The flip side of this, of course, is that once the wave peters out, I'm done. Hope I don't lose all motivation for the WIP.



Friday: 134.5
FOD: Kiu 2.

Felt so guilty about my Thursday laziness that I went in on Friday lunchtime even though it is a workday. Brock was teaching.

From standup- armdrag setup. Slap opponent's left hand inward with your right hand and immediately step in (your foot between hir feet) to grab inside of hir left bicep with your left hand. You are side by side and hip to hip. Yank on bicep and make sure your leg is befouling hir stance as you jerk hir forward.

Note that of one of the opponent's feet is in front of the other when you being, you want to attack the arm on the same side as the forward foot.

This felt good. I felt like I was truly grokking on both a physical and mental level the way the arm and leg attacks were cooperating. It was easy to get the opponent off balance. Almost accidently took him down a couple times. :)


From standup: grab 1 lapel and 1 elbow. Step on hip on the side that you have the elbow. Drop onto back, swing out sideways with your leg out. Pull back in so that you are sideways to opponent. drop elbow, grab opponent's ankle. Hip up and place your butt on opponent's foot.

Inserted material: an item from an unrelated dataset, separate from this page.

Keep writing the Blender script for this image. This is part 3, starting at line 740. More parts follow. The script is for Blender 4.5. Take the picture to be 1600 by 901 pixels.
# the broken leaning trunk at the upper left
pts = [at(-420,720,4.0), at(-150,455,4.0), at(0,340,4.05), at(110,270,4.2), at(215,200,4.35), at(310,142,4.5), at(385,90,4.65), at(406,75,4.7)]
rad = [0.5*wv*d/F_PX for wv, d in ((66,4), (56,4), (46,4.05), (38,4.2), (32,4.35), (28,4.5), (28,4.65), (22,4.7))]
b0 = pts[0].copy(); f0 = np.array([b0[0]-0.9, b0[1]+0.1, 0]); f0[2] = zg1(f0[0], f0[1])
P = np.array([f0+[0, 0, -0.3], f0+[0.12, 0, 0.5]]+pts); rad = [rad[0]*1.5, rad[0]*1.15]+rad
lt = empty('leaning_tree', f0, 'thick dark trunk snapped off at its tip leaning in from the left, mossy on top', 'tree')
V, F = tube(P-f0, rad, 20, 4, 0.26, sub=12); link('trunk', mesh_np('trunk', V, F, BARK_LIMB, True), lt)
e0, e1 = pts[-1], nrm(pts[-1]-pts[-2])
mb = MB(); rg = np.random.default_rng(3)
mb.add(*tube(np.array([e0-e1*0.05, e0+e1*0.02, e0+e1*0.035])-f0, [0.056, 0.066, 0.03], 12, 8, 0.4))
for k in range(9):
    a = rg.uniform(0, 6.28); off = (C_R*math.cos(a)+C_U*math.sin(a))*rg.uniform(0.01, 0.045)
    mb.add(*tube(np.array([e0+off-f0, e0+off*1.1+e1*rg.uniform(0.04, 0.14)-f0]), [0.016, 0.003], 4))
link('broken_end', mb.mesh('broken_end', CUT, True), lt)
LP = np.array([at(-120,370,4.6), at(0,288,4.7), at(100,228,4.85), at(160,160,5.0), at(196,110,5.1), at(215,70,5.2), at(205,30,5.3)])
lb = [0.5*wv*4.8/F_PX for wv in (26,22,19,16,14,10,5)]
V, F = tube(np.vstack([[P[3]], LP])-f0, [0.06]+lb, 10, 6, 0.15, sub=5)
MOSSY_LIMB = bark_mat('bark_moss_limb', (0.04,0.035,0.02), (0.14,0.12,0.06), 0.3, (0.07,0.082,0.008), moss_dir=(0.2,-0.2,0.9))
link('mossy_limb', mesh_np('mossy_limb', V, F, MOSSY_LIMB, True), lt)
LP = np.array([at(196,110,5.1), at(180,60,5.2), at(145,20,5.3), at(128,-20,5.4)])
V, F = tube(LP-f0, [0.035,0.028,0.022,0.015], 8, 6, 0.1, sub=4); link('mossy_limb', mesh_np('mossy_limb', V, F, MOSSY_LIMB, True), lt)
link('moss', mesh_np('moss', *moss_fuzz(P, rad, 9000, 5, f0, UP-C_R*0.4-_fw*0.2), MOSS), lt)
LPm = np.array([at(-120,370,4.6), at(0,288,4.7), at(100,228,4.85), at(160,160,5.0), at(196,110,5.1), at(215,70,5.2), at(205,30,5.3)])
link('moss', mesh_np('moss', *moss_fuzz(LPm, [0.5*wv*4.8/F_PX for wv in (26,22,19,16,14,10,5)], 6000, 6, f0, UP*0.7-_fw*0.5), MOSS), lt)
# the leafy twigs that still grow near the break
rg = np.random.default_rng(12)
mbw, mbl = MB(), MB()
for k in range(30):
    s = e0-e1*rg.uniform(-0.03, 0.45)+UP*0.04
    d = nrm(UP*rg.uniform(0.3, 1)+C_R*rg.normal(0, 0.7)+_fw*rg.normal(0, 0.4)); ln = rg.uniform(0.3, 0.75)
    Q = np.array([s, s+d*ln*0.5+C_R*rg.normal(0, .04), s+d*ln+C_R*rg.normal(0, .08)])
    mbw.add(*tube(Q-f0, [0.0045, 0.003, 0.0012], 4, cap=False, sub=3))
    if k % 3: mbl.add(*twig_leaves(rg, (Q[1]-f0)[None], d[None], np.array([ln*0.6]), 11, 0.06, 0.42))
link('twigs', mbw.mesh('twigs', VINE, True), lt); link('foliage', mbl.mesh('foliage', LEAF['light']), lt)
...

Remove far foot from hip and place on opponent's far knee. remove near foot from hip and hook leg around opponent's near leg with your leg to the outside and your foot on the inside of hir knee. Push with the foot that you have on opponent's knee, to spread hir stance out. Sit up and hug opponent's leg. DO NOT REMOVE THE FOOT FROM THE KNEE!!!! Use the hand holding the lapel to feed the lapel to your opposite hand, which is behind opponent's knee. (Your arm goes ABOVE your own leg, not below.... for some reason I keep wanting to stick my arm under my own leg). Grab opponent's arm on the side that you are pushing the knee, so s/he can't post. Pull lapel, push knee, yank arm and cause opponent to face-plant. Let hir weight pull you upright and on top.

I was working with a really great white belt partner who had done the same technique yesterday, so was good at it. He was also very encouraging near the end, as we drilled this same technique for the ENTIRE class, and after about the 70 millionth time, I began to get very tired (which translated to sloppy and stupid). We repped it so often that I began to try it on the stupid side, even though it was a pretty complex multi-step technique. After a bazillion reps, the stupid side got better than the standard side- which happens sometimes. Figured out that the reason this time was that on the stupid side, my right arm was manipulating the lapel-feeding step, and my right arm is much less clumsy than my left. Same arm was the dominant during the dumping step, so made it less clumsy and more strong.]

Had to leave right after the drills, since I was WIPED- and also wanted to catch a nap before work.